PROBLEM STATEMENT » Your output is the lines from the first one to the one containing "struct(MB().box(-40, -60, -2.9, 40, YB", repeated exactly, with images left out.

GIVEN DATA »
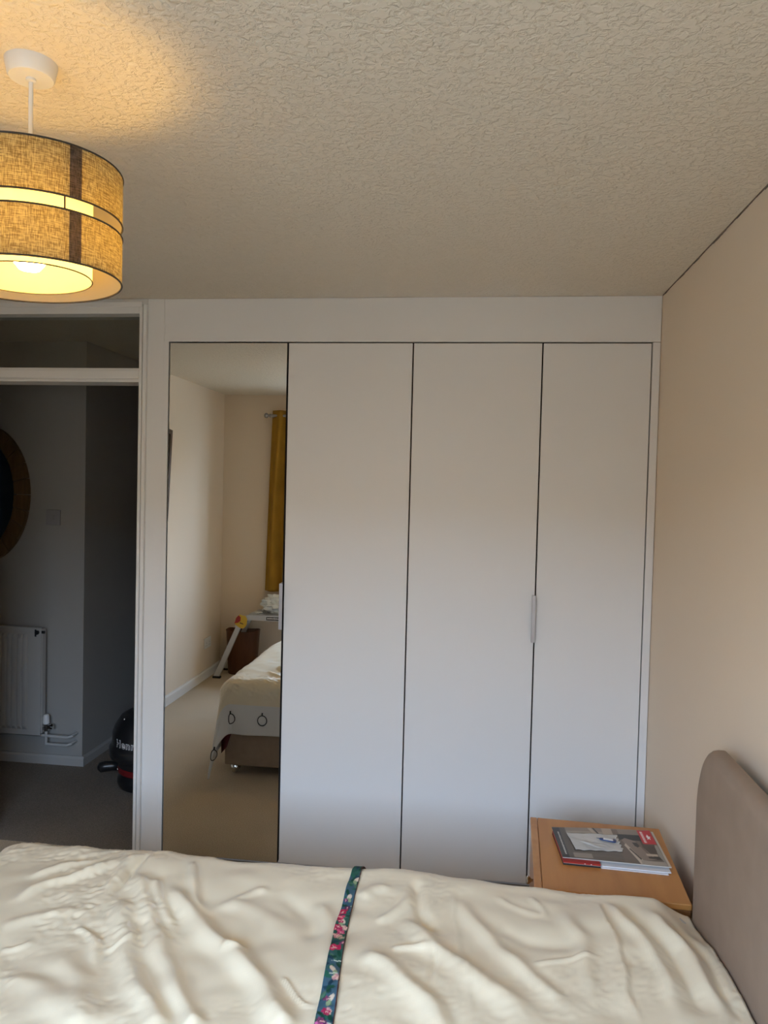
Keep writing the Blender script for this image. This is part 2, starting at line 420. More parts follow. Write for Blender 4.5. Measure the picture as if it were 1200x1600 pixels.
# window behind the camera
wn = MB(); fw = 0.06; y0, y1 = YB - 0.20, YB - 0.13
wn.box(WX0, y0, WZ0, WX0 + fw, y1, WZ1).box(WX1 - fw, y0, WZ0, WX1, y1, WZ1)
wn.box(WX0 + fw, y0, WZ0, WX1 - fw, y1, WZ0 + fw).box(WX0 + fw, y0, WZ1 - fw, WX1 - fw, y1, WZ1)
wm = (WX0 + WX1) / 2; wn.box(wm - 0.03, y0, WZ0 + fw, wm + 0.03, y1, WZ1 - fw)
win = struct(wn.build('window_1', M['white_plastic'], bevel=0.004), 'white framed window behind the camera')
for xa, xb in ((WX0 + fw, wm - 0.03), (wm + 0.03, WX1 - fw)):
    MB().box(xa, y0 + 0.03, WZ0 + fw, xb, y0 + 0.036, WZ1 - fw).build('pane', M['pane'], win)
MB().box(WX0 - 0.04, YB - 0.13, WZ0 - 0.03, WX1 + 0.04, YB + 0.04, WZ0).build('sill', M['gloss'], win, bevel=0.004)
struct(MB().box(-40, -60, -2.9, 40, YB - 0.6, -2.8).build('ground', M['grass']))

struct(MB().prism([(-22.0, -2.8), (-17.0, -2.8), (-17.0, 2.3), (-19.5, 4.6), (-22.0, 2.3)], 'X', -34, 34).build('sky_block_house', [M['brick']]), 'unseen brick houses opposite, added to block the low sky')  # out of view; placed and sized to keep low sky off the upper wardrobe

# dark uneven crack where the right wall meets the ceiling
b = MB(); ys = np.linspace(0.4, D - 0.01, 90)
for i in range(len(ys) - 1):
    t = 0.003 + 0.0022 * math.sin(ys[i] * 23) * math.sin(ys[i] * 7.1) + random.uniform(-0.0012, 0.0012)
    b.box(XR - 0.0035, ys[i], ZC - max(0.0015, t), XR - 0.0002, ys[i + 1] + 0.001, ZC - 0.0002)
struct(b.build('trim_1', M['crack']), 'dark crack along the ceiling and right wall joint')

# ================================================================ WARDROBE
wr = thing('wardrobe', 'white fitted wardrobe wall with one mirrored and three plain doors', 'wardrobe', (-0.31, D + 0.3, 0))
XD = [-1.3134, -0.79957, -0.27846, 0.24043, 0.66232]; ZT = 2.2165; G = 0.0028
b = MB()
b.box(-1.296, D + 0.03, 0.0, -1.278, D + 0.60, 2.39).box(XR - 0.022, D + 0.03, 0, XR - 0.004, D + 0.60, 2.39)
b.box(-1.278, D + 0.585, 0.0, XR - 0.022, D + 0.60, 2.39).box(-1.278, D + 0.03, 0.02, XR - 0.022, D + 0.585, 0.04)
b.box(-1.278, D + 0.03, 2.37, XR - 0.022, D + 0.585, 2.39).box(-0.288, D + 0.03, 0.04, -0.268, D + 0.585, 2.37)
b.build('carcass', M['dark'], wr)
MB().box(-1.338, D, ZT + G, XR - 0.002, D + 0.02, ZC - 0.001).build('top_fascia', M['door'], wr, bevel=0.0012)
MB().box(-1.338, D - 0.004, 0.0, XD[0] - G, D + 0.02, ZT + G).build('filler_strip', M['gloss'], wr, bevel=0.0012)
MB().box(XD[4] + G * 0.6, D, 0.0, XR - 0.002, D + 0.02, ZT + G * 0.4).build('filler_strip', M['door'], wr, bevel=0.0012)
MB().box(XD[0], D + 0.03, 0.0, XD[4], D + 0.045, 0.02).build('plinth', M['door'], wr)
ZB = 0.022
doors = []
for i in range(4):
    d_ = MB().box(XD[i] + G, D, ZB, XD[i + 1] - G, D + 0.02, ZT - G)
    o = d_.build('door', M['dark'] if i == 0 else M['door'], wr, bevel=0.0008 if i == 0 else 0.0015)
    if i == 0:
        o['label'] = 'full height mirrored door'
        MB().box(XD[0] + G + 0.001, D - 0.004, ZB + 0.001, XD[1] - G - 0.001, D - 0.0004, ZT - G - 0.001).build('mirror_glass', M['mirror'], o)
    doors.append(o)
for i, xe, (za, zb) in ((0, XD[1], (1.020, 1.213)), (2, XD[3], (1.016, 1.206))):
    h = MB(); h.box(xe - 0.013, D - 0.020, za, xe - 0.0045, D - 0.0045, zb).box(xe - 0.013, D - 0.0225, za, xe + 0.0015, D - 0.020, zb)
    o = h.build('handle', M['steel'], doors[i], bevel=0.0008); o['label'] = 'slim steel edge pull handle'

# ================================================================ BED
bed = thing('bed', 'double divan bed with taupe base and headboard against the right wall', 'bed', (-0.4, 1.42, 0))
BX0, BX1, BY0, BY1 = -1.365, 0.592, 0.76, 2.145
MB().box(BX0, BY0, 0.055, (BX0 + BX1) / 2 - 0.002, BY1, 0.33).build('divan_base', M['divan'], bed, bevel=0.012)
MB().box((BX0 + BX1) / 2 + 0.002, BY0, 0.055, BX1, BY1, 0.33).build('divan_base', M['divan'], bed, bevel=0.012)
MB().box(BX0 + 0.01, BY0 + 0.01, 0.332, BX1, BY1 - 0.03, 0.498).build('mattress', M['mattress'], bed, bevel=0.04, seg=4)
for x in (BX0 + 0.05, BX1 - 0.05):
    for y in (BY0 + 0.05, BY1 - 0.05):
        c = MB(); c.tube([(x - 0.012, y, 0.026), (x + 0.012, y, 0.026)], 0.026, 18)
        c.lathe([(0.004, 0.050), (0.022, 0.044), (0.029, 0.030), (0.028, 0.018), (0.02, 0.008)], 20, (x, y, 0.006))
        c.lathe([(0.012, 0.048), (0.012, 0.058)], 14, (x, y, 0), caps=True)
        c.build('caster', M['chrome'], bed, smooth=40)['label'] = 'ball caster in shiny metal'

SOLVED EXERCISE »
Keep writing the Blender script for this image. This is part 2, starting at line 420. More parts follow. Write for Blender 4.5. Measure the picture as if it were 1200x1600 pixels.
# window behind the camera
wn = MB(); fw = 0.06; y0, y1 = YB - 0.20, YB - 0.13
wn.box(WX0, y0, WZ0, WX0 + fw, y1, WZ1).box(WX1 - fw, y0, WZ0, WX1, y1, WZ1)
wn.box(WX0 + fw, y0, WZ0, WX1 - fw, y1, WZ0 + fw).box(WX0 + fw, y0, WZ1 - fw, WX1 - fw, y1, WZ1)
wm = (WX0 + WX1) / 2; wn.box(wm - 0.03, y0, WZ0 + fw, wm + 0.03, y1, WZ1 - fw)
win = struct(wn.build('window_1', M['white_plastic'], bevel=0.004), 'white framed window behind the camera')
for xa, xb in ((WX0 + fw, wm - 0.03), (wm + 0.03, WX1 - fw)):
    MB().box(xa, y0 + 0.03, WZ0 + fw, xb, y0 + 0.036, WZ1 - fw).build('pane', M['pane'], win)
MB().box(WX0 - 0.04, YB - 0.13, WZ0 - 0.03, WX1 + 0.04, YB + 0.04, WZ0).build('sill', M['gloss'], win, bevel=0.004)
struct(MB().box(-40, -60, -2.9, 40, YB - 0.6, -2.8).build('ground', M['grass']))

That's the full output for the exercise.